Schon bei den beiden vorangegangenen Wahlen zum Landtagspräsidenten und seinem ersten Stellvertreter fiel auf, wie die AfD dank der bloßen Zählkraft ihrer 25 von 87 Abgeordneten das Parlament durcheinanderwirbeln kann: Denn auch der neue Landtagspräsident Hardy Peter Güssau (CDU) erhielt 35 Gegenstimmen. Bei 34 Gegenstimmen wurde der erste Vizepräsident Daniel Rausch (AfD) sicher, aber auch nicht komfortabel gewählt. Zum anderen scheinen Teile der Union eher einer AfD-tolerierten Minderheitsregierung zuzuneigen als dem Bündnis mit SPD und Grünen. Vor allem die Grünen gelten diesem Flügel trotz ihrer nur fünf Abgeordneten als der härteste Knochen bei den Koalitionsverhandlungen, die noch laufen. Über der Ministerpräsidentenwahl, die bis zum 25. April erfolgen muss, schwebt wegen des offensichtlichen Denkzettels, den Haseloff am Dienstag von den eigenen Leuten bekam, ein Fragezeichen.

Dabei schienen die Koalitionsverhandlungen bislang zu laufen, dringen doch aus den streng abgeschirmten Sitzungen kaum Konfliktnachrichten nach außen. Nur zu Beginn der Verhandlungen musste der Koalitionsausschuss eingreifen. Die CDU wollte an der Gemeinschaftsschule rütteln und die verbindliche Schullaufbahnempfehlung wieder einführen. Die war erst 2012 auf Drängen des damaligen Koalitionspartners SPD abgeschafft worden.
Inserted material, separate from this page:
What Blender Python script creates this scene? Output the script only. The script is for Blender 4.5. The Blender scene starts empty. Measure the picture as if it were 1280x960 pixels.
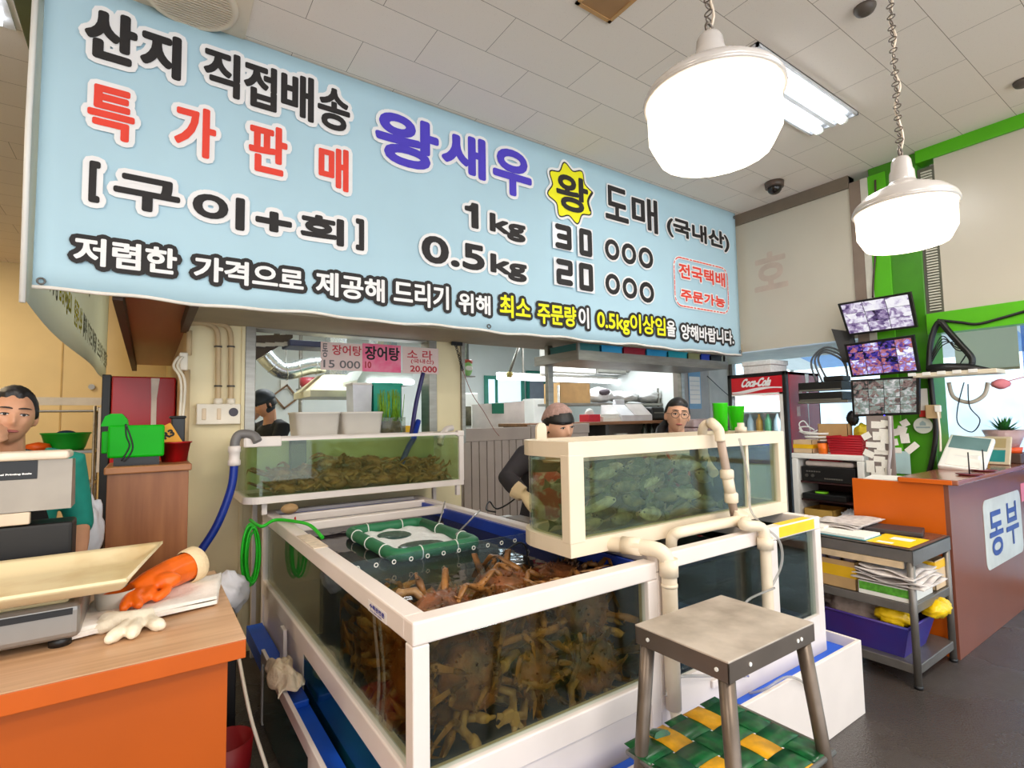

Der Spielraum beträgt 50 Millionen, Wünsche gibt es für 500 Millionen Euro

Einen Erfolg verbuchten die Bündnisgrünen bereits bei den Sondierungen: Sie haben die Zusage bekommen, dass es keine neuen Braunkohlekraftwerke oder Tagebauaufschlüsse geben werde. Sie versuchen außerdem durchsetzen, dass die Elbe nicht weiter ausgebaut und Massentierhaltung neu geregelt wird. Ihr Eingeständnis: Sie blockieren die Nordverlängerung der Autobahn A14 nicht mehr so vehement.

Als Streitpunkt zeichnet sich die Finanzierung der Vorhaben ab, für die eigentlich alle Kenia-Partner eintreten, also beispielsweise mehr Lehrer und Polizisten, bessere Ausstattung der Kommunen, bezahlbare Kitagebühren. „Unser Spielraum beträgt 50 Millionen, die Wünsche aber belaufen sich auf 500 Millionen Euro“, sagte der wahrscheinliche Ministerpräsident Reiner Haseloff.

„Die Unterfinanzierung wird man wohl in Prüfaufträgen verstecken“, heißt es dazu aus Kreisen der Linken. Das „hohe gegenseitige Erpressungspotenzial“ bei Kenia werde aber einen kleinsten gemeinsamen Nenner finden lassen.